Deliberate deprivation of assets

If a local authority decides that this has occurred in order to avoid or reduce a charge for care and support, then it may treat that person as owning the asset for the purposes of the financial assessment and charge accordingly.

The guidance makes it clear that deprivation should not be automatically assumed. There may be valid reasons why someone no longer has an asset and a local authority should ensure it fully explores this first.

Deliberate deprivation occurs where the individual has intentionally deprived or decreased overall assets in order to reduce the amount being charged for care. This therefore requires the individual to have known they needed care and support.

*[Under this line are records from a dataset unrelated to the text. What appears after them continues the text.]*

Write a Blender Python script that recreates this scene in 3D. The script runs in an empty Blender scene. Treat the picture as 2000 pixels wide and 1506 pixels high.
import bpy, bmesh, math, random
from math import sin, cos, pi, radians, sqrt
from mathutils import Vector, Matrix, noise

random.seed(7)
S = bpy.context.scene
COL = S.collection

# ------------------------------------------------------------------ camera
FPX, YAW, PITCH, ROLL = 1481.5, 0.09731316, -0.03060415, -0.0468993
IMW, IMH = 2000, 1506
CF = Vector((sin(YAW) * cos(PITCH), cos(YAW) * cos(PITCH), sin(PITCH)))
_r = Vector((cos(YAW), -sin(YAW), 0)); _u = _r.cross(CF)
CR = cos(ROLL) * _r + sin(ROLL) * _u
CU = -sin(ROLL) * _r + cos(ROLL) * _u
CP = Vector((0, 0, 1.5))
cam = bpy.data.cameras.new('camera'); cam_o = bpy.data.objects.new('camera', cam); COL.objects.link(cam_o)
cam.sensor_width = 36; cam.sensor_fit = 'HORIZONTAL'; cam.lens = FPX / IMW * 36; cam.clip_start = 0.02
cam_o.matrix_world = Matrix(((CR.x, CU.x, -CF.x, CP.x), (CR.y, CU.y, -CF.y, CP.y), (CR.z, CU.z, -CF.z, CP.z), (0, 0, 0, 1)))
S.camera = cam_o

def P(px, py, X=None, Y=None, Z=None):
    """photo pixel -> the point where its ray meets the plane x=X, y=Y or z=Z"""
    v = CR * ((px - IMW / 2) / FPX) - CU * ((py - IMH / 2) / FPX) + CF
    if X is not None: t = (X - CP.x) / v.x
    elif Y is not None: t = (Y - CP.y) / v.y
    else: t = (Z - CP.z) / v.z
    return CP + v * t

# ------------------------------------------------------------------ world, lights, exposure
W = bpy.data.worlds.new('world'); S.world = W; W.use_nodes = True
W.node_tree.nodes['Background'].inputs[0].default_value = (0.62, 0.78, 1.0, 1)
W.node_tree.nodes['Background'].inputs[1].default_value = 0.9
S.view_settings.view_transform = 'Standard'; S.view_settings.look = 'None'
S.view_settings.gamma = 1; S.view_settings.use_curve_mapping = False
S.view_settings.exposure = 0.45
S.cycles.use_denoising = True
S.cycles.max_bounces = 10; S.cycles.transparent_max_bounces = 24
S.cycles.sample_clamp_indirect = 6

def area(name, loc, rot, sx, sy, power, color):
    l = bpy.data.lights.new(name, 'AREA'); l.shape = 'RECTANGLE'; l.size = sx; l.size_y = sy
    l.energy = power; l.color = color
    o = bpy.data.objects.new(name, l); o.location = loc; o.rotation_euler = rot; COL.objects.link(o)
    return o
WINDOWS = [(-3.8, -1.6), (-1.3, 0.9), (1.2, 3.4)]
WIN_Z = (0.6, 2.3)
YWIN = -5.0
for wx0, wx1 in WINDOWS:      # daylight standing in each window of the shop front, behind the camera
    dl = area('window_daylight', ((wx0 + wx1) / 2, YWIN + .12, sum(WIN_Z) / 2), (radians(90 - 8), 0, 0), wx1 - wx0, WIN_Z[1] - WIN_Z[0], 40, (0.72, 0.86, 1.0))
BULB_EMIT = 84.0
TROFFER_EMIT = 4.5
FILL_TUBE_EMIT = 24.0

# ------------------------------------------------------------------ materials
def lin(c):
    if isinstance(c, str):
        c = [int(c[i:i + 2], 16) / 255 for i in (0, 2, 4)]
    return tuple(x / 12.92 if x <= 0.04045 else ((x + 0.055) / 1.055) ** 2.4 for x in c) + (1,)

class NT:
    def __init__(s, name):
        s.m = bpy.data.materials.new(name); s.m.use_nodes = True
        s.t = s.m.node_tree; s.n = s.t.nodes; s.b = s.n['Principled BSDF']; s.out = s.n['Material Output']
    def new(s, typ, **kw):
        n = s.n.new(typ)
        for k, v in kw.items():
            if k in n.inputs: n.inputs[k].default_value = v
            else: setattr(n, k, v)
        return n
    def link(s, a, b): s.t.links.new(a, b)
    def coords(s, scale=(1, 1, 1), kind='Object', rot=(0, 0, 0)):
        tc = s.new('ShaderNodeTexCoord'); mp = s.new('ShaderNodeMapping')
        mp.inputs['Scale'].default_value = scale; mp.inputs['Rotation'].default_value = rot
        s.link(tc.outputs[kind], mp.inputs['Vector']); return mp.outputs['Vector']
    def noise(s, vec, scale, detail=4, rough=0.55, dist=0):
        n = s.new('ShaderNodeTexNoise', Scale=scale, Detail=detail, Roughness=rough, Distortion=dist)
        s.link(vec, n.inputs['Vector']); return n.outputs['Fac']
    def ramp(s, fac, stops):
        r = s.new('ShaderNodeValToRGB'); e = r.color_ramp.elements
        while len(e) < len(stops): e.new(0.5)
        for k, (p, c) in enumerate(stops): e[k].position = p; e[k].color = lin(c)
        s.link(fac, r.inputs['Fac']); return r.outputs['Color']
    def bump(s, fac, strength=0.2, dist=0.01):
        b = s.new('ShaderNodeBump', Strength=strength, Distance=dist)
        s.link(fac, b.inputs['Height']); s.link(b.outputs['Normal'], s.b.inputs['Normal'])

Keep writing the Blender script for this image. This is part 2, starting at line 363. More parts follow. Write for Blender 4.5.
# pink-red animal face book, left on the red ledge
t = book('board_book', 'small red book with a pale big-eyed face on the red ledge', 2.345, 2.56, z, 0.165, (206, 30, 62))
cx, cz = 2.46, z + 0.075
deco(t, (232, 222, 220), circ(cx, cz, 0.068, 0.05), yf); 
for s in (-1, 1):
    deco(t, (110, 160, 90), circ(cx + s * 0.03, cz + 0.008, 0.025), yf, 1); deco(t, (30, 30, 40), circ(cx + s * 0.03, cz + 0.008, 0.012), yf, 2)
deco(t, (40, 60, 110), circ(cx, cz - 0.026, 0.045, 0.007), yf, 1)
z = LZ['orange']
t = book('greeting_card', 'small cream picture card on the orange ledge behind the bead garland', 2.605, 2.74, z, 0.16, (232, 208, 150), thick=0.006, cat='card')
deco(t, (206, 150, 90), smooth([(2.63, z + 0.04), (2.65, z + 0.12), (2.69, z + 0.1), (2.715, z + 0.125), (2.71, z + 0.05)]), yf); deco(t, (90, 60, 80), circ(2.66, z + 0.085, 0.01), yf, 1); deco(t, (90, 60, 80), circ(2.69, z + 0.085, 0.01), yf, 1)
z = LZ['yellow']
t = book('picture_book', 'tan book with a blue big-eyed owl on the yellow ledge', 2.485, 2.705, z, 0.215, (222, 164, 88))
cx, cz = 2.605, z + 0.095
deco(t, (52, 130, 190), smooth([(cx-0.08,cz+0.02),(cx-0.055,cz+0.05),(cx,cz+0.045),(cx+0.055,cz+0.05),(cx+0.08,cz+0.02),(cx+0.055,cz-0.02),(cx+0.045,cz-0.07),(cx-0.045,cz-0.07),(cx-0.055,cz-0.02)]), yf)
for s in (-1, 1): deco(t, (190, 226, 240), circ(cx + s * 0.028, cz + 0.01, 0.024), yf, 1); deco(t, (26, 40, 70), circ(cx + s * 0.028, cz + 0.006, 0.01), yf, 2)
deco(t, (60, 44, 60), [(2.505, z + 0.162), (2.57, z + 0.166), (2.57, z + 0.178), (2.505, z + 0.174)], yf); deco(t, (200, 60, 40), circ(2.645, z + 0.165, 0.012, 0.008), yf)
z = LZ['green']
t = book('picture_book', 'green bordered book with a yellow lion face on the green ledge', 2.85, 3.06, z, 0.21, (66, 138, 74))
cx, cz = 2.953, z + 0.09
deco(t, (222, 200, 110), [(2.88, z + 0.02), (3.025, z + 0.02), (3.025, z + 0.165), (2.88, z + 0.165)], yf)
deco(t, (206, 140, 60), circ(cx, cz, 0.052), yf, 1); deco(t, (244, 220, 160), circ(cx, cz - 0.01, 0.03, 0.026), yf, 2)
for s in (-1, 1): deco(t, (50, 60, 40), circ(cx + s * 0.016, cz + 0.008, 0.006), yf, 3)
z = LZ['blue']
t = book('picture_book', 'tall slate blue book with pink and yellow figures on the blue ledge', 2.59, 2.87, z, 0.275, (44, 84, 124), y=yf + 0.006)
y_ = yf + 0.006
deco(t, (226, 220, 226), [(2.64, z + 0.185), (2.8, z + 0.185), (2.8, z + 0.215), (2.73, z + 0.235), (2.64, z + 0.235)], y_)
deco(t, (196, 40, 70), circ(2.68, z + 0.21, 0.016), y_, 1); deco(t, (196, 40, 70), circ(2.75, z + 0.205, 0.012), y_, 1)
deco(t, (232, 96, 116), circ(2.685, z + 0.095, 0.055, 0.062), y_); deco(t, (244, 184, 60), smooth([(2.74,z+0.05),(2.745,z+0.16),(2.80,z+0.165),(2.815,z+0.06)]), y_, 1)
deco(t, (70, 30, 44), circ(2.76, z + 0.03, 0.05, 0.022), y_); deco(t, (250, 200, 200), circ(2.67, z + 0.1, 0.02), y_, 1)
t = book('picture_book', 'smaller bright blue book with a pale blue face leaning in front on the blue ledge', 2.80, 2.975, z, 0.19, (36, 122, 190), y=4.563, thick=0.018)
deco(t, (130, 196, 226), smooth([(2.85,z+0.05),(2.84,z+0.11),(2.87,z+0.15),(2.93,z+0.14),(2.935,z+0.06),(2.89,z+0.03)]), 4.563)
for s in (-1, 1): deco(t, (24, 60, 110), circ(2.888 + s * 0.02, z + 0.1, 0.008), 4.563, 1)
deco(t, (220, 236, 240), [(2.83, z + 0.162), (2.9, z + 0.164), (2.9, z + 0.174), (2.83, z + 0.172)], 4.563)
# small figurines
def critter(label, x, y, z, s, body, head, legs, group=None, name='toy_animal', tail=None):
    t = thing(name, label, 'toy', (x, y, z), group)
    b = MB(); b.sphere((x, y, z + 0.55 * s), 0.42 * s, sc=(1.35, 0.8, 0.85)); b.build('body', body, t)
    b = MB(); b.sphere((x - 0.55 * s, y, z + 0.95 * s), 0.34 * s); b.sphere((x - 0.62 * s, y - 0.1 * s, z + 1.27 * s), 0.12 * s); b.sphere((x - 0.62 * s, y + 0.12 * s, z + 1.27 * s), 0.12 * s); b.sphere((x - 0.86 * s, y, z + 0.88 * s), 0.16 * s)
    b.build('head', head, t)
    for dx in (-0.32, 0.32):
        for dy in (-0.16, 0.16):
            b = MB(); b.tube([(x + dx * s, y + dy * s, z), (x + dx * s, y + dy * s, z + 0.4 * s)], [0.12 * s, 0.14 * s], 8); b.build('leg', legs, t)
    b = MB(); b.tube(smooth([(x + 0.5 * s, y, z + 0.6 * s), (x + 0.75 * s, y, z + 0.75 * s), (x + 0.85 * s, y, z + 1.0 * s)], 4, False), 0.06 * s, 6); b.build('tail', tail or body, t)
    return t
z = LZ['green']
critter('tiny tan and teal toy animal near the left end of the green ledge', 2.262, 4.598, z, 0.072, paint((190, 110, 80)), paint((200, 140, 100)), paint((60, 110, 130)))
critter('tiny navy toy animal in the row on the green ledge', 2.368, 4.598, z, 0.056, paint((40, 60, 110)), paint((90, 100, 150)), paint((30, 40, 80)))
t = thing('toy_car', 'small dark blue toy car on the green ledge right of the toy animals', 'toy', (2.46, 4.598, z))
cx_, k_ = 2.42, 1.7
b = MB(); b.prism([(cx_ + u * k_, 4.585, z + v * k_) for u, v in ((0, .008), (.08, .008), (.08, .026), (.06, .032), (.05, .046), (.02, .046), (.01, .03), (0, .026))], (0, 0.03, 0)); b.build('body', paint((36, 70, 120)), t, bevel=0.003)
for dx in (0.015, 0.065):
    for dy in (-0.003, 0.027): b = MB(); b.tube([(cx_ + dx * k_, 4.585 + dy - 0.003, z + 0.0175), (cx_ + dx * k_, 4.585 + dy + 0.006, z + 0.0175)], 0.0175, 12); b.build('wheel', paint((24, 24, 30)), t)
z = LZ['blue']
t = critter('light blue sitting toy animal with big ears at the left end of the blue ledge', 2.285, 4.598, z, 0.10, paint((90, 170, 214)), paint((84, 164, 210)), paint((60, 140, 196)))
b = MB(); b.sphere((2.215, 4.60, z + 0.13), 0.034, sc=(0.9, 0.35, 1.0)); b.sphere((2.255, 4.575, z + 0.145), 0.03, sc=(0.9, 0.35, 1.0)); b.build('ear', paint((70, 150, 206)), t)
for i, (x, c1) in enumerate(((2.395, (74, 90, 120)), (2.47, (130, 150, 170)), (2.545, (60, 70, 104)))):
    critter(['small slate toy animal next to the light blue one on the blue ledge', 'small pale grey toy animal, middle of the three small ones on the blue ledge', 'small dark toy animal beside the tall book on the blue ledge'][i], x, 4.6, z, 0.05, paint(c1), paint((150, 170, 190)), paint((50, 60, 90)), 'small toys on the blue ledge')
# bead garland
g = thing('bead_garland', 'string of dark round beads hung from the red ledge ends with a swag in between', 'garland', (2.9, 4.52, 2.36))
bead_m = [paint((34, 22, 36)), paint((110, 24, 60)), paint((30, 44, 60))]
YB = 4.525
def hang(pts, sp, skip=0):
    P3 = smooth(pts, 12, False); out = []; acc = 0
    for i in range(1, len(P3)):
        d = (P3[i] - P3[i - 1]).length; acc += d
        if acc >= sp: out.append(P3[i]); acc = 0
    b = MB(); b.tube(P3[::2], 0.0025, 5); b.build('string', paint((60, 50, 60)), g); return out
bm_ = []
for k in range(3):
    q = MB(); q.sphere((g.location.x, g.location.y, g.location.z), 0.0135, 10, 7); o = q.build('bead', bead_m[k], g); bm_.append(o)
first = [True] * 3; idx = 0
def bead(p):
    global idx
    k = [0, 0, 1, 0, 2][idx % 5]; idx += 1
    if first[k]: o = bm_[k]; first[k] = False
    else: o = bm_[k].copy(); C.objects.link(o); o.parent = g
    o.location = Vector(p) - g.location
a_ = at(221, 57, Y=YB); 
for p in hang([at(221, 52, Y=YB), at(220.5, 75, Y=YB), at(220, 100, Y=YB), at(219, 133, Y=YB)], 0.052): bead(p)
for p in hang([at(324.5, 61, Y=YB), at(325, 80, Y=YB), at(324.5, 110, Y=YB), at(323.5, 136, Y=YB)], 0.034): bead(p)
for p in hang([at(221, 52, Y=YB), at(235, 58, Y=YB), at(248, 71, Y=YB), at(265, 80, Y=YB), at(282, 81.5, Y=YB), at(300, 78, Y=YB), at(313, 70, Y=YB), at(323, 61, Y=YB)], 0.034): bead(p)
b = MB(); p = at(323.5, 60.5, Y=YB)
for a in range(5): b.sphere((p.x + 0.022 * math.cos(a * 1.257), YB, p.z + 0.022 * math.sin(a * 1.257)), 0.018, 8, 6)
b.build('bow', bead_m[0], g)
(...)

A local authority should consider the following before deciding whether deliberate deprivation has occurred:

a) Whether avoiding the care and support charge was a significant motivation;
b) Timing. At the point the capital was disposed of could the person have a reasonable expectation of the need for care and support?
c) Did the person have a reasonable expectation of needing to contribute to the cost of their eligible care needs?

For example, it would be unreasonable to decide deliberate deprivation if at the time of disposal the individual was fit and healthy and could not have foreseen the need for care and support.

With regard to deprivation itself, it is up to the individual to prove to the local authority that they no longer have the asset otherwise, the local authority will assess as if the asset was still owned. For capital assets, acceptable evidence of disposal would include a trust deed and deed of assignment. The guidance points out that using assets (i.e. cash) to purchase an insurance bond would be a common approach to deprivation.

Capital treated as income

The guidance states that certain capital payments should be treated as income. This includes capital paid by instalment where the focus is on the instalments outstanding at the time the person first becomes liable to pay for their care. An pre-arranged regular withdrawal facility from an insurance bond springs to mind.

Summary

The CRAG may have ceased to apply from 1 April 2015 but nevertheless the treatment of insurance bonds and indeed ISAs containing life policies remains a complex area for local authority charging purposes.